The company servicing the loan usually takes a percentage of the total balance due on the loan when it completes the process of servicing the loan and collecting the balance due for the lender at each payment period. This percentage is how the service generates income. Since the different types of loans have different interest rates and principals but generally are all mortgages, loan servicing can be a relatively lucrative business. The more interaction required between the loan servicer and the borrower, the higher the percentage the loan servicer accrues.

Some loan servicing firms do the bulk of their business on loans that have already been established as being in a state of default due to chronic late payments by the borrower or for failure to pay as a precursor to foreclosure. This process is called Specialized Loan Servicing. It takes more intensive tactics in these cases to recover the balance of the existing loan.

For specialized jobs, the loan servicers often attain a higher percentage of the total balance due on the loan. This type of servicing is actually more popular, because most specialized loan servicers are willing to work with borrowers to obtain the monthly payments. Plans may be imposed to get mortgages back to current before a payment plan is created between the original borrower and lender.

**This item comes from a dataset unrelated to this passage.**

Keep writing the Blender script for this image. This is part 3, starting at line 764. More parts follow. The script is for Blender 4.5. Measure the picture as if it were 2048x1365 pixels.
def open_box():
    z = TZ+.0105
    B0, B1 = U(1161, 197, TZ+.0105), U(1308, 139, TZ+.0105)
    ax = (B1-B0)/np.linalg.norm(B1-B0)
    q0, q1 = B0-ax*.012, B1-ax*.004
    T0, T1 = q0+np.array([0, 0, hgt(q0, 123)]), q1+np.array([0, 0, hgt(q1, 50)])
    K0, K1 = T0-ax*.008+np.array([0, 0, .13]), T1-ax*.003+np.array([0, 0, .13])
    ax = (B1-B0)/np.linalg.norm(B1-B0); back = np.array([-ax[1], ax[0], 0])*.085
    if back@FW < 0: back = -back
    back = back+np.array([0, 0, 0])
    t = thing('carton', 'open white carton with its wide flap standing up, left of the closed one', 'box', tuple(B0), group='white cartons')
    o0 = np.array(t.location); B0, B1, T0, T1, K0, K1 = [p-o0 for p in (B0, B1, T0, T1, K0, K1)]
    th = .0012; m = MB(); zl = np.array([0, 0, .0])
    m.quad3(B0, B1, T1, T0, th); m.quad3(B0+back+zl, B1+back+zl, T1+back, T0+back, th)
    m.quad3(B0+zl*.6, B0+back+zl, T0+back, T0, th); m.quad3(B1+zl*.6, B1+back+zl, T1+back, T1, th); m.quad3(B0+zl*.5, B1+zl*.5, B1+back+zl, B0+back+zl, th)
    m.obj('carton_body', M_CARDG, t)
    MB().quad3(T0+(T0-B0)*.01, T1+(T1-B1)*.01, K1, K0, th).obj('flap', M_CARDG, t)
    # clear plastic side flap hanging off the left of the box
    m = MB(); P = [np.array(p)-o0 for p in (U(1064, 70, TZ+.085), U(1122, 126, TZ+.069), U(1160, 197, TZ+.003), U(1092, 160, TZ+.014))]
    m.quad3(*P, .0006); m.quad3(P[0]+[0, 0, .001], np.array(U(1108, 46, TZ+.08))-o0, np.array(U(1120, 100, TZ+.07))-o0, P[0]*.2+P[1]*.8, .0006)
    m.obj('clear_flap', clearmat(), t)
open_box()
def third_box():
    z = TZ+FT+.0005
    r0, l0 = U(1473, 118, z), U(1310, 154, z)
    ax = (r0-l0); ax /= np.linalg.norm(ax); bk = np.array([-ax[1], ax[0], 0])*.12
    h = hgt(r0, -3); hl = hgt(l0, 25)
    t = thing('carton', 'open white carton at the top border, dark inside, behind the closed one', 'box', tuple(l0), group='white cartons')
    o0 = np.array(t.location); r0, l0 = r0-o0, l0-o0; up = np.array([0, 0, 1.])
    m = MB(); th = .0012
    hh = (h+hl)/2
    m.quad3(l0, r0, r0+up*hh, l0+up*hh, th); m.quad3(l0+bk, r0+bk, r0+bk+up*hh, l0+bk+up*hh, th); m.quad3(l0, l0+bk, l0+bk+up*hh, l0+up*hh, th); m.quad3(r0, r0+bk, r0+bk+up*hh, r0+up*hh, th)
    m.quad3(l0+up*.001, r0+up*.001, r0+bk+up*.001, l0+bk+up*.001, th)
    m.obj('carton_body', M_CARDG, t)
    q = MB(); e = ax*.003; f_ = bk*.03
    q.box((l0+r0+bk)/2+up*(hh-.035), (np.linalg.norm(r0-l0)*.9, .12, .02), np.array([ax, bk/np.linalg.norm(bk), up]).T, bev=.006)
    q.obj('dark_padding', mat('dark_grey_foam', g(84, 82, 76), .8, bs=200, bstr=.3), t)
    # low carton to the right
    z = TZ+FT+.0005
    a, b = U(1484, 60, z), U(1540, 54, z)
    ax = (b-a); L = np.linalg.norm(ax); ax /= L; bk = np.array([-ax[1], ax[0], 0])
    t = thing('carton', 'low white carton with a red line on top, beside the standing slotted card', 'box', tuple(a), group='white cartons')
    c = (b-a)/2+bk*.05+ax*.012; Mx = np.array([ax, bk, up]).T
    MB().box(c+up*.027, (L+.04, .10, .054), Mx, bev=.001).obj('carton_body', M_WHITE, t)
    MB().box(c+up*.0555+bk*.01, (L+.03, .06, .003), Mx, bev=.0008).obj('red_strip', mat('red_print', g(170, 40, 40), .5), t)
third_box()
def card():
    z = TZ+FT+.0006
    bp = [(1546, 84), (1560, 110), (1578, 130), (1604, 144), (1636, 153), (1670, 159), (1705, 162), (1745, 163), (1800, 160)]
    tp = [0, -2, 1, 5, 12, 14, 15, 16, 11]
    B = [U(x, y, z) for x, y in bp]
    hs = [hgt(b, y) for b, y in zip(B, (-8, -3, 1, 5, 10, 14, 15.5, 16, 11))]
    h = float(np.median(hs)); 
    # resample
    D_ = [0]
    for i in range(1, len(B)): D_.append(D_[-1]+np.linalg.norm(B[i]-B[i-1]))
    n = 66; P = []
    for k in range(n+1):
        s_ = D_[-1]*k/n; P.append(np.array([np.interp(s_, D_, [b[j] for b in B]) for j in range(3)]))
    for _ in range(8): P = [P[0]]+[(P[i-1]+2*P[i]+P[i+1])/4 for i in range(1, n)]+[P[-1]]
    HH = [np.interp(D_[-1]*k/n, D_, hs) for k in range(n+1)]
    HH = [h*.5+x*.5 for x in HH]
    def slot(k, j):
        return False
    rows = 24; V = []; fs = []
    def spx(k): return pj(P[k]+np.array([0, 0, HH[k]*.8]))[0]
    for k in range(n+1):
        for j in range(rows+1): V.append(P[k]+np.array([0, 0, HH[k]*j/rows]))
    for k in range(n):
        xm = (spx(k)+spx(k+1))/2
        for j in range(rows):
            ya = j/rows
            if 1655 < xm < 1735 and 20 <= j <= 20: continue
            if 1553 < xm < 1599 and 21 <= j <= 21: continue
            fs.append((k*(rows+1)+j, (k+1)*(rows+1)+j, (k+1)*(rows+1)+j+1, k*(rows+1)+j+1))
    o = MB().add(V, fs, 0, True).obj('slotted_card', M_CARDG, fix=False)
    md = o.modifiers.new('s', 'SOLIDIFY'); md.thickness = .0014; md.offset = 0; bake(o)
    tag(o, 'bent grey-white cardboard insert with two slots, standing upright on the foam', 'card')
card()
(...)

Borrowers who have been contacted by a firm that specializes in loan servicing often don’t realize the severity of the situation they are in, so loan servicing companies have been granted the full authority belonging to most lending organizations that hire them. These servicers can thus handle the entirety of the collection process, right up to the act of foreclosing on the property. Most loan servicing firms are happy to do this, because the intensive methods needed to satisfy the terms of the loan means the company obtains a higher percentage of the total balance due.